At Tuesday's State of the Union address, Michelle Obama was joined by 102-year-old Desiline Victor, who, like many in Florida and elsewhere, waited hours to vote on Election Day.
"By the way," Obama said in his election speech. "We have to fix that."
But how to fix it remains unclear.
Though new research on states' performance in the November election reveals long lines kept thousands from voting, there's still much we don't know about what would best speed up the process.
Victor's home state of Florida had the longest average wait time of any state at 45 minutes. Victor waited for three hours. Other Floridians reported standing in line for up to 7 hours.
Not every voter had Victor's stamina: Professor Theodore Allen at Ohio State University estimated that long lines in Florida deterred at least 201,000 people, using a formula based on voter turnout data and poll closing time. The number only includes people discouraged by the wait at their specific polling site, and not those who stayed home due to "the general inconvenience of election day." The real number, Allen says, is likely much higher. One study also showed that black and Hispanic voters nationwide waited longer on average than white voters.
Some legislators are already proposing changes. Last week, Florida Secretary of State Ken Detzner released a set of recommended election reforms that included allowing counties to expand early voting to 14 days.
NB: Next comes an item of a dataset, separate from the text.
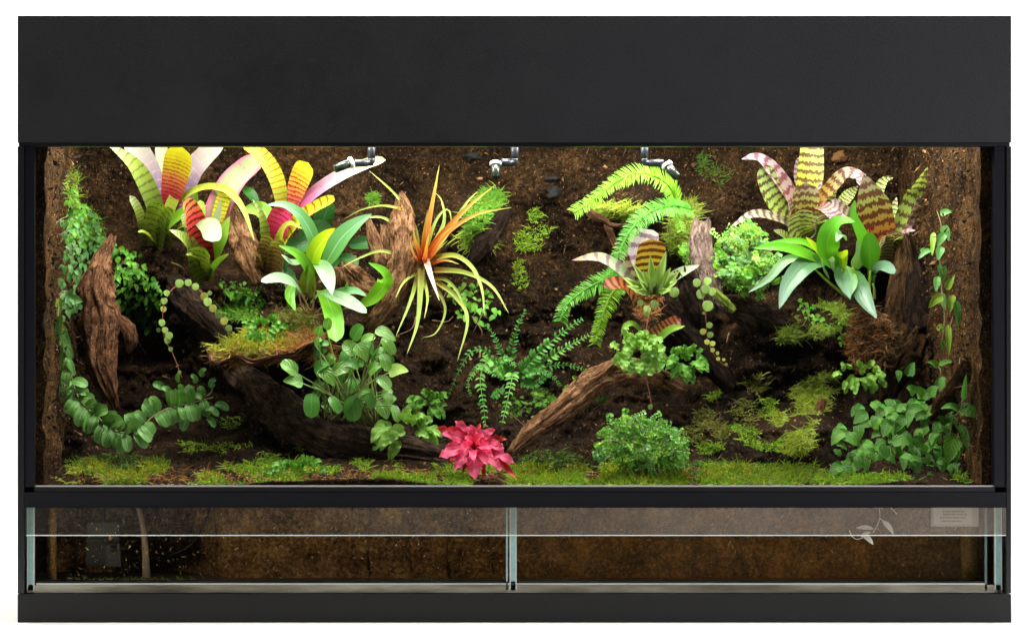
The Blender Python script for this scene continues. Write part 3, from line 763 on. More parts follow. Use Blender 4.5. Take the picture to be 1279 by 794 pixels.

The proposal would reverse Governor Rick Scott's decision to reduce early voting in the last election.
Another reason behind Florida's long lines was the state's incredibly long ballot, which listed the full text of eleven, wordy constitutional amendments. Detzner has proposed limiting constitutional amendments to 75 words, which could also save counties money. The 2012 election in Florida's St. Lucie County was roughly twice as expensive as 2008, a hike the county election supervisor blamed on printing, mailing and processing longer ballots.
Researchers say simply expanding voting hours and shortening ballots isn't enough. The U.S. needs to overhaul how they decide to allocate resources on Election Day. Many counties determine how many voting machines and poll workers to have in a district based solely on the number of expected voters. Others don't even do that, says Lawrence Norden, Deputy Director of the Democracy Program at the Brennan Center for Justice.
But the amount of time it can take to fill out a ballot can vary enormously by county or locale, because both ballots and machines can be different.
Yet the actual time it takes to cast a ballot is almost never considered. "How long the job takes should be taken into account when you provision the resources to do that job," Allen says. "If you just do it on head count alone, you're kind of being dumb."
Allen calls that "dumb" approach "naive allocation." According to his team's research, counties could cut hours off of waiting time by shifting more machines to places with longer ballots. "By simply acting smarter, we could cut the waiting time to 1/4 of what it would have been," Allen says.
Changes in voting technology can also result in voters spending more behind the curtain. After 2000's "hanging chad" disaster, many states turned to electronic voting machines. The touch-screen machines are easier for many to use, and encourage voters to weigh in on every item up for vote. But they can also take twice as long to vote on, Allen says. And strapped city budgets are reluctant to shell out thousands of dollars per machine to make up for longer voting times.
Overall, average line waits have held fairly steady for the past ten years, says Professor Charles Stewart III of MIT. The problem is not necessarily getting worse, but it's not getting any better, either.
"Studies show it's the same places that keep having the same problems," says Norden of the Brennan Center, referencing Stewart's findings. "We tend to forget quickly after the election the problems that we had."
And as Norden points out, "a lot of private companies have figured these things out in other contexts. There's a reason2026McDonalds never seems to have nine-hour lines."
The most important thing, Stewart says, is conducting more research on what keeps lines long year after year. "This is a persistent problem and it's one that we need to address," he says, "but it's not one [where] there is a magic bullet."